Like Texas, Saudi Arabia is full of oil. And like Texans, the Saudis believe in doing things at a bigger scale than other people.

Earlier in November, Saudi Arabia has announced plans for a "circular carbon economy", including the construction of the world's largest carbon capture and storage (CCS) hub in partnership with national oil company Aramco. The facility, set to be operational by 2027, will initially extract and store 9 million tonnes of carbon dioxide per year, with a goal of capturing and storing 44 million tonnes by 2035. While Aramco also aims to reduce gas flaring, scale up renewable energies, and plant billions of trees, its focus on CCS technology has been met with a large dollop of skepticism. The Saudis will need carbon capture to meet their 2060 goal of carbon neutrality (which is also taken with a heathy dollop of skepticism.)
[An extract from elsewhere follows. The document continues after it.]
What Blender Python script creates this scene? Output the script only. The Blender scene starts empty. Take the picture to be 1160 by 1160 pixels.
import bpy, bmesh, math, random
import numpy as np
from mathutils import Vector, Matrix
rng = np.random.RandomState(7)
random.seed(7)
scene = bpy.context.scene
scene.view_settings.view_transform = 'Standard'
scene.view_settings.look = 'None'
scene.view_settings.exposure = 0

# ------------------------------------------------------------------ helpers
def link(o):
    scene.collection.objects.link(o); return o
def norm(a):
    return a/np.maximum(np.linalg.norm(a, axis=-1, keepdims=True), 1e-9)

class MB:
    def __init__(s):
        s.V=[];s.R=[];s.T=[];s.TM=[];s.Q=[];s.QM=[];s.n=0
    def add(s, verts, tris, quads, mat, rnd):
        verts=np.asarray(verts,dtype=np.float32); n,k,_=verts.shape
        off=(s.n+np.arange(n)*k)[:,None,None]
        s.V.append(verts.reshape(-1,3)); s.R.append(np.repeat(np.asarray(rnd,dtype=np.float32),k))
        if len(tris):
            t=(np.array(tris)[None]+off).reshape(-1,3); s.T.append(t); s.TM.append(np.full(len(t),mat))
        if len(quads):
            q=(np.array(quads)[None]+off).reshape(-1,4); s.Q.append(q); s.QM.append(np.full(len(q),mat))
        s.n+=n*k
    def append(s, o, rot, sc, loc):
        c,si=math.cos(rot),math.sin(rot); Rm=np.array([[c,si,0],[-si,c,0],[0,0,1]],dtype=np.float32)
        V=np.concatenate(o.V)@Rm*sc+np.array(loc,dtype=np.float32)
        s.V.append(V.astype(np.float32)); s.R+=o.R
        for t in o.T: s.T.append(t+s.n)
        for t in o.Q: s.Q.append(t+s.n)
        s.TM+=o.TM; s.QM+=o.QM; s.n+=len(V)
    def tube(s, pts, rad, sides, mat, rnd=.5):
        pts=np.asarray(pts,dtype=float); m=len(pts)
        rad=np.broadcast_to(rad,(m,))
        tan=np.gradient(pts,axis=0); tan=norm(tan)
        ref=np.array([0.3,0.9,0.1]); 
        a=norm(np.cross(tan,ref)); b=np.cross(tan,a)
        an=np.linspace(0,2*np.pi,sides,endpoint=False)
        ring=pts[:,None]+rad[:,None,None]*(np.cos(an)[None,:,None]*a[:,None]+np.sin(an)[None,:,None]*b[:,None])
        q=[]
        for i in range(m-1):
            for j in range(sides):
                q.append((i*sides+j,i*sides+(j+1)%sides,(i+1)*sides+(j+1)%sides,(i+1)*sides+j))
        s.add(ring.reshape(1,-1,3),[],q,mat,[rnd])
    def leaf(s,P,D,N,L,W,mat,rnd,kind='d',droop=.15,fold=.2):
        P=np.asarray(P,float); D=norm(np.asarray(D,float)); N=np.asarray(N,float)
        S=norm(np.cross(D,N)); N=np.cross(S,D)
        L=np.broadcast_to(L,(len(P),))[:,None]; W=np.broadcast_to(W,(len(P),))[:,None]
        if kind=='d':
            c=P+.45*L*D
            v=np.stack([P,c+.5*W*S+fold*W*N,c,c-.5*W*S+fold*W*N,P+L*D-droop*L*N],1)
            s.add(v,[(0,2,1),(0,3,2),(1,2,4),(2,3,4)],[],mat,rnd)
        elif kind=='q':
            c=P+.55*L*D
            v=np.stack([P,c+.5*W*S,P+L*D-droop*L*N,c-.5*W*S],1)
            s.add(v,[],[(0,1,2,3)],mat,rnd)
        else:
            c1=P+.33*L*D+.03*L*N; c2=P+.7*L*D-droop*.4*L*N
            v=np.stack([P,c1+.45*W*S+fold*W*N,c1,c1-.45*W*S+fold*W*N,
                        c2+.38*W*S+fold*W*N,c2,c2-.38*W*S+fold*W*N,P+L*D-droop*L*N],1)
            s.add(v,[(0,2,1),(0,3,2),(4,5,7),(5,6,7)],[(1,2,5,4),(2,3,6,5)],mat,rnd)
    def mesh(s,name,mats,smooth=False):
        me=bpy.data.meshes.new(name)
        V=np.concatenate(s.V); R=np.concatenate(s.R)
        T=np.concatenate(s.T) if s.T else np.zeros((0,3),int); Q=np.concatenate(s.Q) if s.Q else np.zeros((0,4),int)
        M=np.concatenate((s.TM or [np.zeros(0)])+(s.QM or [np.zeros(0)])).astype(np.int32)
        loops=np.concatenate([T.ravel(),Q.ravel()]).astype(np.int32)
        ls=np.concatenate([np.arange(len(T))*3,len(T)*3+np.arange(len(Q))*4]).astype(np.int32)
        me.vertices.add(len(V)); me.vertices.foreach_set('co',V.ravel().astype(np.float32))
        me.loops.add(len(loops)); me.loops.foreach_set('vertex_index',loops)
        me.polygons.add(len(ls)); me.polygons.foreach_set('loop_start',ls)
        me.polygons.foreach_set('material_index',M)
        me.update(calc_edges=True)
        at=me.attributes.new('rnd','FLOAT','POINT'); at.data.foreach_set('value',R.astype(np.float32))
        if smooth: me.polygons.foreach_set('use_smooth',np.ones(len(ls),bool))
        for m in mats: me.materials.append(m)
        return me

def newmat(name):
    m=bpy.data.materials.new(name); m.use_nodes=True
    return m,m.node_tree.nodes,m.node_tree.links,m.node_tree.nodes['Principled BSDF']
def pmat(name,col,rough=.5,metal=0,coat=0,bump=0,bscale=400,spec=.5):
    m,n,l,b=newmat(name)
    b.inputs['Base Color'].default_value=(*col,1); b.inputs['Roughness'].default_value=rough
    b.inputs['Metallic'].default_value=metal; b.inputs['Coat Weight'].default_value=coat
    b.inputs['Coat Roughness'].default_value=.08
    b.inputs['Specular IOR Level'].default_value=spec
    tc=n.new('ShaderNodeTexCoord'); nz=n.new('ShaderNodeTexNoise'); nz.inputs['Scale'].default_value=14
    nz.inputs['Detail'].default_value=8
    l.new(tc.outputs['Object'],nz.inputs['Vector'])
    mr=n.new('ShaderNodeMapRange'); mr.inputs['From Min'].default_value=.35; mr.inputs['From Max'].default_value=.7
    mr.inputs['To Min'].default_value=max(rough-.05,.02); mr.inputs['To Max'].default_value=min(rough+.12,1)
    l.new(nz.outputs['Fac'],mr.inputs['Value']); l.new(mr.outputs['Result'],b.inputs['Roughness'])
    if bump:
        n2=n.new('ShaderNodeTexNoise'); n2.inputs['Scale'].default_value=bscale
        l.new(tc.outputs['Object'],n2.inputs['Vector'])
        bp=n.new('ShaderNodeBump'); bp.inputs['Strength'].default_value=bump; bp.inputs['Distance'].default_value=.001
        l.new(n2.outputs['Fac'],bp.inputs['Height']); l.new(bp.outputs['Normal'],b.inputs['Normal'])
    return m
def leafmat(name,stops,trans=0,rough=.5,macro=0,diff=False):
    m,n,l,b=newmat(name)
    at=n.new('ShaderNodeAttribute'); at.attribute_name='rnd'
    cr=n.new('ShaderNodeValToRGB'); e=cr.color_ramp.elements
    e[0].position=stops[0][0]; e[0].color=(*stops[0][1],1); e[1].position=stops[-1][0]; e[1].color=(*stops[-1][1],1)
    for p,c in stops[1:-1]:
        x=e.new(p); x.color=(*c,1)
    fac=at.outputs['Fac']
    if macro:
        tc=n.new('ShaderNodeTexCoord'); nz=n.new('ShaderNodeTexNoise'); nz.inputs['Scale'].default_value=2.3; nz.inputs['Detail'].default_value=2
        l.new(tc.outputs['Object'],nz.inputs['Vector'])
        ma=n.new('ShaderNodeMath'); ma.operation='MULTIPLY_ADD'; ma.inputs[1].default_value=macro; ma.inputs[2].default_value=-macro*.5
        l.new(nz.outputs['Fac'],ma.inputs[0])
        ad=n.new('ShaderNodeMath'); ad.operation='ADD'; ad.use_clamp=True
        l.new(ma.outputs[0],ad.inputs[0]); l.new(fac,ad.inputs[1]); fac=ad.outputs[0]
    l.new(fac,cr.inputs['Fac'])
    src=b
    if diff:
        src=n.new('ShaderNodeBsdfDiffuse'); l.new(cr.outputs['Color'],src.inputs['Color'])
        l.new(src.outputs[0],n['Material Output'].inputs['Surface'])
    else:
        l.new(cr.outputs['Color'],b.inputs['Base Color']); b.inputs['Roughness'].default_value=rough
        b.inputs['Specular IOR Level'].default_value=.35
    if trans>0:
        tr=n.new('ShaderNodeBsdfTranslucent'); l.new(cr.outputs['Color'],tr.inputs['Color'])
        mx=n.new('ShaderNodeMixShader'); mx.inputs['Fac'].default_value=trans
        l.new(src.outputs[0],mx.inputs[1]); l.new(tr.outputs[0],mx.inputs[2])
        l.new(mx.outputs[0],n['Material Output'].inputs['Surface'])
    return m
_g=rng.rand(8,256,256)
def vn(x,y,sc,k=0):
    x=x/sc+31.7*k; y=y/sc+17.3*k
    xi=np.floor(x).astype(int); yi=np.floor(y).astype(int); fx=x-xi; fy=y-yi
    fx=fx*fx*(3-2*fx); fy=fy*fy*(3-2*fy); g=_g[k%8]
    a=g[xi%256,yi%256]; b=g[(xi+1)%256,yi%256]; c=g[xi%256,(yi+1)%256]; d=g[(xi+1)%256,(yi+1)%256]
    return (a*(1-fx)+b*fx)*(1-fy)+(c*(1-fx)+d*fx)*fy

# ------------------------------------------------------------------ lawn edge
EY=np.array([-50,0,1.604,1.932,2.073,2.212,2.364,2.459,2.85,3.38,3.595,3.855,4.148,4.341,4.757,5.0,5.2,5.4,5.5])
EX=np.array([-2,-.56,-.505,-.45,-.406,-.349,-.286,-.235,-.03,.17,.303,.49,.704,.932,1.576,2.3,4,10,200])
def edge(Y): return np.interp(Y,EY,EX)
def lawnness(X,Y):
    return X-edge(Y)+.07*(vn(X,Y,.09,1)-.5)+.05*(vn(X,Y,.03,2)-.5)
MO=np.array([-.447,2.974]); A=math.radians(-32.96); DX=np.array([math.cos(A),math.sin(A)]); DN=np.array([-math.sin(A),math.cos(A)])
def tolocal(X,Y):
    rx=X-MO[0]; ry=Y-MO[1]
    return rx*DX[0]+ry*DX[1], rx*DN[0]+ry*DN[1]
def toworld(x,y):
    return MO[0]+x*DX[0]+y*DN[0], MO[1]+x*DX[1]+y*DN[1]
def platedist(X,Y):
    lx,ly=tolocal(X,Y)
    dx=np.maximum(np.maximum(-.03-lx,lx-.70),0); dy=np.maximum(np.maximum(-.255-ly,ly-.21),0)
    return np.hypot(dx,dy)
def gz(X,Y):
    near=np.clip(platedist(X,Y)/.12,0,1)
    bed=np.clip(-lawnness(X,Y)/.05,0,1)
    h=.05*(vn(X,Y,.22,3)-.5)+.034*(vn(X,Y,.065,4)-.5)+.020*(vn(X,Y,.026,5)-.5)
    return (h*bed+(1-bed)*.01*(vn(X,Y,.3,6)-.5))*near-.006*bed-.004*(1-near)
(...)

Details are somewhat scarce. The complex will be housed in Jubail, and roughly 6 million tons/yr of CO2 are slated to come from Saudi Aramco. This is likely CO2 that is already being separated from natural gas produced nearby. The Saudi chemical giant SABIC is headquartered in Jubail, and its subsidiary the Saudi Arabian Fertilizer Co (SAFCO) produces ammonia there, so it's a reasonable guess that the remaining 3 million tons/year CO2 will be from fertilizer production.

This first 9 million tons of CO2/year is therefore pretty cheap to abate, as CO2 capture goes. This represents a good learning opportunity for the Saudis, and the entire world will get to see just how cheap CO2 capture can be when scaled.